RECORDED INFORMATION:
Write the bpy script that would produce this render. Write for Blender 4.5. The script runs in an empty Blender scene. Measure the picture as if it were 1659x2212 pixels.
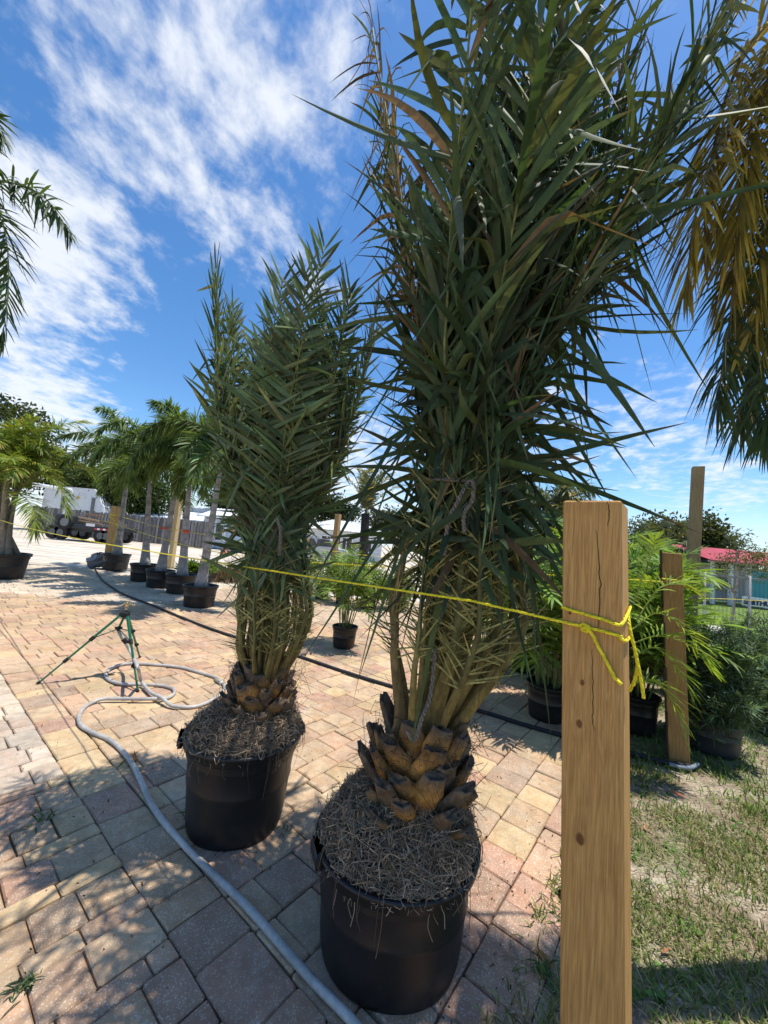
import bpy, math, random
import numpy as np
from mathutils import Vector, Matrix
rng = np.random.default_rng(7)
random.seed(7)
sc = bpy.context.scene
COL = sc.collection
R = math.radians
A_ = np.array

# ------------------------------------------------------------------ camera
CAM_H, FPX, PITCH, ROLL = 1.35, 833.0, R(4.9), R(5.2)
cF = A_([0, math.cos(PITCH), math.sin(PITCH)])
c0 = A_([1.0, 0, 0]); u0 = A_([0, -math.sin(PITCH), math.cos(PITCH)])
cR = math.cos(ROLL) * c0 + math.sin(ROLL) * u0
cU = -math.sin(ROLL) * c0 + math.cos(ROLL) * u0
cO = A_([0, 0, CAM_H])
cam = bpy.data.cameras.new('camera'); camo = bpy.data.objects.new('camera', cam); COL.objects.link(camo)
cam.sensor_width = 36; cam.lens = 36 * FPX / 2212; cam.clip_start = 0.05; cam.clip_end = 2000
camo.matrix_world = Matrix(((cR[0], cU[0], -cF[0], cO[0]), (cR[1], cU[1], -cF[1], cO[1]), (cR[2], cU[2], -cF[2], cO[2]), (0, 0, 0, 1)))
sc.camera = camo
def ray(x, y): return cF + cR * (x - 829.5) / FPX + cU * (1106 - y) / FPX
def gp(x, y, z=0.0):                  # where a sight line meets the level z
    d = ray(x, y); return cO + d * ((z - CAM_H) / d[2])
def vp(x, y, Y):                      # where a sight line meets the upright plane at distance Y
    d = ray(x, y); return cO + d * (Y / d[1])
def pix(P):
    d = np.asarray(P) - cO; z = d @ cF
    return 829.5 + FPX * (d @ cR) / z, 1106 - FPX * (d @ cU) / z, z

# ------------------------------------------------------------------ light
SUN_EL = R(75); SUN_DIR = A_([0.97, 0.10])           # towards the sun, on the ground
SUN_DIR = SUN_DIR / np.linalg.norm(SUN_DIR)
sv = Vector((SUN_DIR[0] * math.cos(SUN_EL), SUN_DIR[1] * math.cos(SUN_EL), math.sin(SUN_EL)))
sun = bpy.data.lights.new('sun', 'SUN'); sun.energy = 4.2; sun.angle = R(0.5); sun.color = (1, 0.955, 0.88)
suno = bpy.data.objects.new('sun', sun); COL.objects.link(suno)
suno.rotation_euler = sv.to_track_quat('Z', 'Y').to_euler(); suno.location = (20, 10, 40)

class NT:
    def __init__(s, tree): s.t = tree; tree.nodes.clear()
    def n(s, typ, ins=None, **kw):
        nd = s.t.nodes.new('ShaderNode' + typ)
        for k, v in kw.items(): setattr(nd, k, v)
        for k, v in (ins or {}).items():
            sk = nd.inputs[k]
            if hasattr(v, 'is_output'): s.t.links.new(v, sk)
            else:
                if isinstance(v, (tuple, list)) and len(v) == 3 and sk.type == 'RGBA': v = (*v, 1)
                sk.default_value = v
        return nd
    def math(s, op, a, b=0.0, c=None, clamp=False):
        i = {0: a, 1: b}
        if c is not None: i[2] = c
        return s.n('Math', i, operation=op, use_clamp=clamp).outputs[0]
    def mix(s, f, a, b, mode='MIX'):
        return s.n('Mix', {0: f, 6: a, 7: b}, data_type='RGBA', blend_type=mode).outputs[2]
    def ramp(s, f, lo, hi, a=0.0, b=1.0):
        return s.n('MapRange', {0: f, 1: lo, 2: hi, 3: a, 4: b}, interpolation_type='SMOOTHSTEP').outputs[0]
    def noise(s, vec, scale, detail=4, rough=0.55, dist=0.0):
        return s.n('TexNoise', {'Vector': vec, 'Scale': scale, 'Detail': detail, 'Roughness': rough, 'Distortion': dist}).outputs[0]

world = bpy.data.worlds.new('World'); sc.world = world; world.use_nodes = True
w = NT(world.node_tree)
sky = w.n('TexSky', sky_type='NISHITA', sun_disc=False, sun_elevation=SUN_EL, sun_rotation=math.atan2(SUN_DIR[0], SUN_DIR[1]), air_density=1.0, dust_density=0.3, ozone_density=3.5)
tc = w.n('TexCoord').outputs['Generated']
sep = w.n('SeparateXYZ', {0: tc})
zz = w.math('MAXIMUM', sep.outputs[2], 0.02)
zd = w.math('ADD', zz, 0.12)
pv = w.n('CombineXYZ', {0: w.math('DIVIDE', sep.outputs[0], zd), 1: w.math('DIVIDE', sep.outputs[1], zd), 2: 0.0}).outputs[0]
rotm = w.n('Mapping', {0: pv, 2: (0, 0, R(38)), 3: (1.0, 0.8, 1)}).outputs[0]
n1 = w.noise(rotm, 1.7, 3, 0.5, 0.2)
n2 = w.noise(rotm, 5.4, 12, 0.60, 0.25)
n3 = w.noise(rotm, 15.0, 6, 0.6, 0.15)
val = w.math('ADD', w.math('MULTIPLY', n1, 0.20), w.math('ADD', w.math('MULTIPLY', n2, 0.50), w.math('MULTIPLY', n3, 0.30)))
def bank(px, py, cos_r, gain):        # a cloud bank standing in one part of the sky
    global val
    d = ray(px, py); d = d / np.linalg.norm(d)
    dt = w.n('VectorMath', {0: tc, 1: tuple(d)}, operation='DOT_PRODUCT').outputs['Value']
    val = w.math('ADD', val, w.ramp(dt, cos_r, 1.0, 0.0, gain))
bank(60, 620, 0.968, 0.22)
bank(640, -60, 0.965, 0.06)
bank(830, 330, 0.96, -0.05)
bank(120, 150, 0.90, 0.05)
bank(420, 330, 0.93, 0.05)
bank(300, 660, 0.97, -0.05)
bank(350, 750, 0.96, -0.10)
bank(640, 420, 0.96, 0.02)
bank(1560, 930, 0.975, 0.12)
bank(1500, 800, 0.97, -0.04)
bank(150, 960, 0.985, 0.16)
bank(1250, 900, 0.98, 0.06)
bank(760, 1040, 0.975, 0.15)
bank(1450, 600, 0.97, -0.05)
mask = w.ramp(val, 0.515, 0.74)
hor = w.ramp(zz, 0.0, 0.16, 0.7, 0.0)
shade = w.ramp(val, 0.62, 0.95, 1.0, 0.86)
blue = w.n('HueSaturation', {'Saturation': 1.22, 'Value': 1.0, 'Color': sky.outputs[0]}).outputs[0]
hazec = w.mix(hor, blue, (4.2, 5.0, 5.9))
cl = w.mix(shade, (3.9, 4.25, 4.8), (5.1, 5.3, 5.6))
skyc = w.mix(w.math('MULTIPLY', mask, 0.88), hazec, cl)
bg = w.n('Background', {'Color': skyc, 'Strength': 0.14})
w.t.links.new(bg.outputs[0], w.n('OutputWorld').inputs[0])
vs = sc.view_settings
vs.view_transform = 'Standard'; vs.look = 'None'; vs.gamma = 1.0; vs.use_curve_mapping = False; vs.exposure = 0.48
sc.cycles.max_bounces = 6; sc.cycles.transparent_max_bounces = 8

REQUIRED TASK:
Begin at the first line of the material and copy each line exactly through the one containing "A_ = np.array". Omit pictures.

FULL RESPONSE:
Write the bpy script that would produce this render. Write for Blender 4.5. The script runs in an empty Blender scene. Measure the picture as if it were 1659x2212 pixels.
import bpy, math, random
import numpy as np
from mathutils import Vector, Matrix
rng = np.random.default_rng(7)
random.seed(7)
sc = bpy.context.scene
COL = sc.collection
R = math.radians
A_ = np.array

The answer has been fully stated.